Backflip na Tenere 700 – oczywiście, czemu nie. Każdy z nas zna – przynajmniej urywki, Nitro Circus i wie do czego zdolna jest ekipa Travisa Pastrany. Były backflipy na zabawkowych samochodzikach, wózkach inwalidzkich, hujalnogach, wózkach sklepowych… oczywiście, to wyczyny cyrkowe, niemniej fakt pozostaje faktem.
Nie matura, a chęć szczera zrobią z Ciebie oficera
Podczas jednego z weekendów downhill’owych w czeskiej Rokitnicy, moją uwagę w kolejce do wyciągu przykuł rower, którego wcześniej na oczy nie widziałem – na żywo, czy też doktoryzując się z internetowych nowości. Po chwili rozmowy z właścicielem okazało się, że on sam pospawał sobie ramę, połączył ją z zawiasem FOX’a oraz innymi komponentami, i w taki oto sposób – dla żartu trochę, stworzył zjazdówkę z prawdziwego zdarzenia. Na koniec tego wątku, muszę dodać, że gość okazał się być budowniczym tamtejszego bike-parku i kilkukrotnym Mistrzem Czech w Downhill’u. Można – ależ owszem, robotę robi zasadniczo skill i doświadczenie!
Nie matura, a chęć szczera zrobią z Ciebie oficera – parafrazując to powiedzenie, można poniekąd opisać to, co z Tenerą zrobił Jérémy Rouanet – postać dobrze znana każdemu, kto otarł się o scenę motocross i FMX. Wiedzieliśmy od zarania, że Ténéré 700 jest w stanie objechać cały świat, pokonywać dzikie połacie pustyń, głębokie przełęcze, wygrywać rajdy, a nawet nieśmiało ujeżdżać tory motocrossowe i enduro.
Dumbo potrafi latać!
Jednym z obszarów, w którym dotychczas nie widzieliśmy Yamahy Ténéré, był – oczywista oczywistość, freestyle motocross. Do dziś backflip – teoretycznie, był wyczynem, którego nigdy wcześniej nie udało się osiągnąć na Ténéré i jest szczególnie trudny ze względu na rozmiar motocykla wagę oraz rozłożenie mas.
Jérémy Rouanet jednak przyjął wyzwanie.
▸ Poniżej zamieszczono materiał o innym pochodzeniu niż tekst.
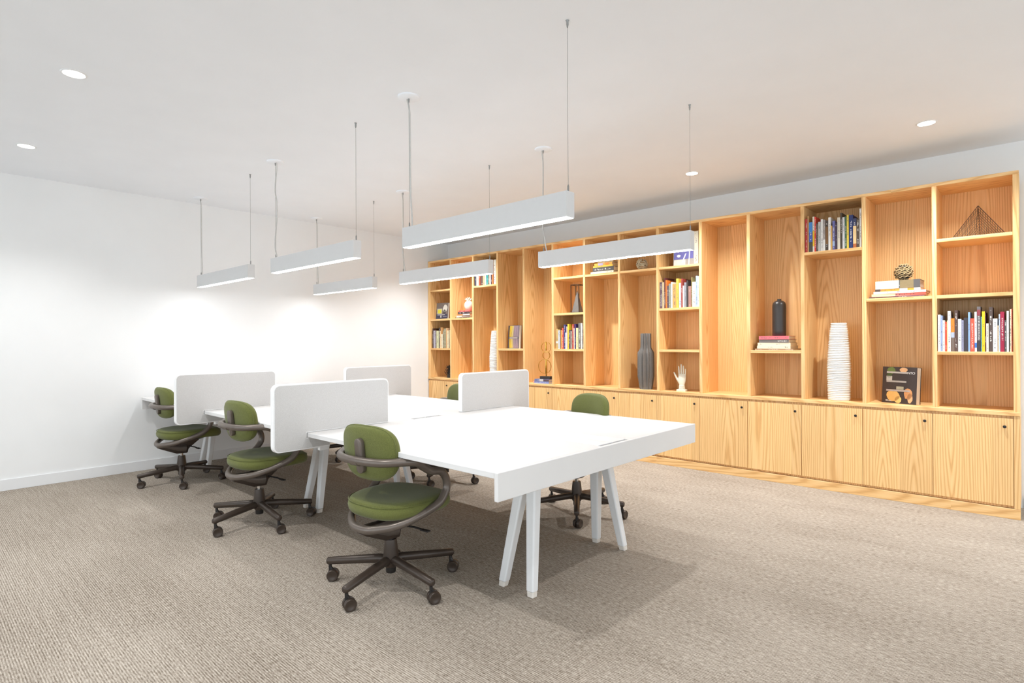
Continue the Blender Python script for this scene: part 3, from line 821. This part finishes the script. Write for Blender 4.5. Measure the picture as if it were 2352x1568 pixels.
row(2, ZS[2], 'behind a pendant light', [
    (0, 24, .25, (58, 58, 76)), (25, 60, .24, (222, 200, 168)), (61, 85, .26, (150, 72, 50)), (86, 120, .25, (92, 70, 62)), (121, 149, .245, (196, 160, 124)), (150, 165, .25, (236, 230, 220)), (166, 195, .26, (58, 140, 138)), (196, 211, .24, (134, 92, 62)),
    (212, 229, .25, (236, 230, 218)), (230, 245, .25, (52, 50, 64)), (246, 265, .26, (212, 122, 66)), (270, 299, .32, (236, 230, 216)), (300, 312, .33, (208, 190, 160))])

def stack(ci, z, xc, y0, where, items, skew=0.0):
    """books lying flat, spine to the room; items from the bottom: (length, thickness, depth, colour, dx, bands)"""
    zz = z
    n = len(items)
    for k, it in enumerate(items):
        ln, t, d, col, dx = it[:5]
        band = it[5] if len(it) > 5 else None
        pos = 'bottom' if k == 0 else 'top' if k == n - 1 else ORD[k] + ' from the bottom'
        o = book(t, ln, d, col, '%s book lying %s in the flat stack %s' % (cname(col), pos, where), 'flat book stack ' + where, band)
        o.rotation_euler = (0, R(90), R(skew + rng.uniform(-2, 2)))
        # local z (length) -> world x, local x (thickness) -> world -z
        o.location = (xc + dx - ln / 2, y0 + rng.uniform(0, 0.01), zz + t / 2)
        zz += t + 0.0003
    return zz

x12 = sum(col_x(12)) / 2
z12 = stack(12, ZS[1], x12 - 0.018, 0.05, 'under the rope ball', [
    (.365, .012, .24, (104, 72, 92), -.004), (.355, .022, .24, (214, 128, 124), .010, [(0.0, 0.45, (238, 214, 176))]), (.345, .018, .24, (242, 232, 236), .018), (.30, .019, .21, (240, 166, 60), .006, [(0.0, 0.12, (92, 78, 70)), (0.55, 0.72, (244, 238, 230)), (0.86, 1, (240, 236, 230))]),
    (.295, .064, .21, (96, 94, 94), .006, [(0.0, 0.535, (242, 238, 220)), (0.56, 0.86, (150, 132, 96))])])
x10 = sum(col_x(10)) / 2
z10 = stack(10, ZS[0], x10 - 0.02, 0.03, 'under the black bottle vase', [
    (.33, .014, .25, (166, 138, 112), -.002), (.285, .026, .23, (238, 226, 196), -.004), (.28, .027, .22, (232, 218, 190), -.003), (.255, .029, .22, (116, 108, 104), -.004), (.255, .031, .21, (232, 112, 120), -.003)])
x6 = sum(col_x(6)) / 2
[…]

Zabierając naszpikowaną ficzerami z logo GYTR Yamahę Ténéré 700 na swoje domowe hopy, i tak – po kiku tygodniach treningów, mamy to co mamy.
Tenera, w rękach Jeremy’ego wykonała pełnoprawnego fikoła, a ten – przy okazji, wywinął na niej jeszcze kilka klasycznych, freestyle’owych tricków. Co ten zawias i rama musiała przyjąć strach pomyśleć, jednak Tenera – jak donosi Yamaha, pozostała bez uszczerbku. Szanujemy wyczyn!